Ignr : Pourquoi avoir mis en place un système de pré-commande pour se procurer le magazine ?

7C : Ça revient sur l’idée du système économique de Cul7ure. En fait, on n’avait forcément pas l’argent pour avancer l’impression du magazine. Quand la campagne pré-commande s’est terminé, on a récolté l’argent, mis en route la fabrication physique et l’envoi du magazine. Après on parle de pré-commande mais c’est une commande toute simplement. Ce système nous permet de financer le magazine, pour ne pas avancer de l’argent qu’on a pas et pour ne pas s’enflammer sur un nombre trop élevé. Personnellement, j’avais peur qu’on mette 500 exemplaires en vente. Finalement, on a mis 200 exemplaire, pour un premier numéro c’est très bien et on en a vendu 187. A titre personnel, je fixais mon objectif à 150 exemplaires vendus, donc c’est réussi.

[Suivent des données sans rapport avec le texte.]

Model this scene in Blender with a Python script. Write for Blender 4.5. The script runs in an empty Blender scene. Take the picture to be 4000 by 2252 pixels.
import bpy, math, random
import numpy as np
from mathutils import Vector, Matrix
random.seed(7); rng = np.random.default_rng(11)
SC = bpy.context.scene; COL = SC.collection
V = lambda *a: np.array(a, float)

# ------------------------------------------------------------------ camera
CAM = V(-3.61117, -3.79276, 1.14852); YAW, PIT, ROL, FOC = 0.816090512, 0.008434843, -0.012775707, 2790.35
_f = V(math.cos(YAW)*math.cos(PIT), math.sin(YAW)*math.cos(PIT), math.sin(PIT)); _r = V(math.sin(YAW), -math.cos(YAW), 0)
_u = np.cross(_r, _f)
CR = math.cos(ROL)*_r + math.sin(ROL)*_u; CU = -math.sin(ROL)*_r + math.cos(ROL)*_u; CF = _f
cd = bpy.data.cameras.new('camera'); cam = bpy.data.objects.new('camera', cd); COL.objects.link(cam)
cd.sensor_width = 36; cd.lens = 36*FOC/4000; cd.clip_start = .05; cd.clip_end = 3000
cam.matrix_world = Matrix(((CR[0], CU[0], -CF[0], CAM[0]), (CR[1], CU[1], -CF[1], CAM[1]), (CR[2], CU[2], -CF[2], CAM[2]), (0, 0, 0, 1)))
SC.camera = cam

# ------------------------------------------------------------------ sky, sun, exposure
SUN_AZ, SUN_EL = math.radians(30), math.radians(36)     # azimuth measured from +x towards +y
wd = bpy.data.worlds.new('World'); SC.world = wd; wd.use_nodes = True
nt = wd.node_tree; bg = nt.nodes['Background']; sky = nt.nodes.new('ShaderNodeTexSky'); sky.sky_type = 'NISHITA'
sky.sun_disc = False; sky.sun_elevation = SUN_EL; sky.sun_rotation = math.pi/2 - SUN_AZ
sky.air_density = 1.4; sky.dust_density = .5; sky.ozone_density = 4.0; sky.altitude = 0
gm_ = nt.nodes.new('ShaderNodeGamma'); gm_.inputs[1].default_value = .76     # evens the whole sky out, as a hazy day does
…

Ignr : Tu parles du volume deux, est-ce que c’est quelque chose que vous avez déjà envisagé ?

7C : De base, on a pensé Osmose comme un intemporel, un magazine qui ne vieillira pas et se suffit à lui-même. Finalement, dans la démarche, on voit plus Osmose plus comme un livre qu’un magazine. Mais dès l’annonce du magazine, on a reçu beaucoup de retours positifs sur les réseaux sociaux Cul7ure. Donc on s’est dit que d’autres volumes pourraient suivre. Pendant longtemps, le magazine devait s’appeler juste Osmose. Puis, un mois avant le lancement, on a rajouté le volume 1. Même si le volume 2 ne marche pas et qu’on s’arrête là, c’est pas grave, ça sera déjà très bien. Mais oui on prévoit de sortir d’autres volumes.

crédit photo: ines mnsi

Ignr : Pour le volume 2, vous avez déjà des idées ?

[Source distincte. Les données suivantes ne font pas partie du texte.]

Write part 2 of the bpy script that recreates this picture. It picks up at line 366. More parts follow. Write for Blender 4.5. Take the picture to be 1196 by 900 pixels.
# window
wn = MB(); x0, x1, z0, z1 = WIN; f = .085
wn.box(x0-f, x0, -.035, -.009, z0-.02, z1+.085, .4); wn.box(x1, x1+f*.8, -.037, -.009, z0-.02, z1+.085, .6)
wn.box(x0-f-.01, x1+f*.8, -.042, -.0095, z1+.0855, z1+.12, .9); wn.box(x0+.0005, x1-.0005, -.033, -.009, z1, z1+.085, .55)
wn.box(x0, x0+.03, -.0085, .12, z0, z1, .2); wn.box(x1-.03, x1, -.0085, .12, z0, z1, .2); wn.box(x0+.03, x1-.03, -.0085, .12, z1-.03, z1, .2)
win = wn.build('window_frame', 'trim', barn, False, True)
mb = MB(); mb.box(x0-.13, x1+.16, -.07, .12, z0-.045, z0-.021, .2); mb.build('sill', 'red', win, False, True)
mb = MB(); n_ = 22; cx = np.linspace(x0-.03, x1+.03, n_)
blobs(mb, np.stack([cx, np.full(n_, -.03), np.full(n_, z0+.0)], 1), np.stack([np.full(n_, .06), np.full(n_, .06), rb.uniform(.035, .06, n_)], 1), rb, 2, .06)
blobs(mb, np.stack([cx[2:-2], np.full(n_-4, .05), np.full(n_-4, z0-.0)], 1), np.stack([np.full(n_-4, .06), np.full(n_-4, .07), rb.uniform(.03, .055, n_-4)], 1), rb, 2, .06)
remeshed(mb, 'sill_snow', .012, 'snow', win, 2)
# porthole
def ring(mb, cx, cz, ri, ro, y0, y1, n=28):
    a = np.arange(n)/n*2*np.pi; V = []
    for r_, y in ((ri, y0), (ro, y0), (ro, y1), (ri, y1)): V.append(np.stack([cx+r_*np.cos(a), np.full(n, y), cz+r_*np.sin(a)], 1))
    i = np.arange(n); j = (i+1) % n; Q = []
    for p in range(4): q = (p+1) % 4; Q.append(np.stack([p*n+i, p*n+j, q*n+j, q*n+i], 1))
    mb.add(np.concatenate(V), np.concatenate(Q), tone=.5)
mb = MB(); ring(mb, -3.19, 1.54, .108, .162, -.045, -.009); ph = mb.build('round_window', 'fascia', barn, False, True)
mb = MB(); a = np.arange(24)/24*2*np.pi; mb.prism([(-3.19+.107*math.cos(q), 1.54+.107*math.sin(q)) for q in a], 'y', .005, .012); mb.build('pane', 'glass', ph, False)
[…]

7C: Pas du tout, car écrire le premier volume d’Osmose, c’était marrant comme aventure, mais qu’est-ce que c’était éprouvant (rire)! On veut d’abord palpé le travail qu’on a fait, en recevant l’exemplaire. On verra ce qu’on va faire pour la suite. Dès l’annonce, on a eu une belle réception du projet de la part du public. Maintenant, on espère que ça leur plaira.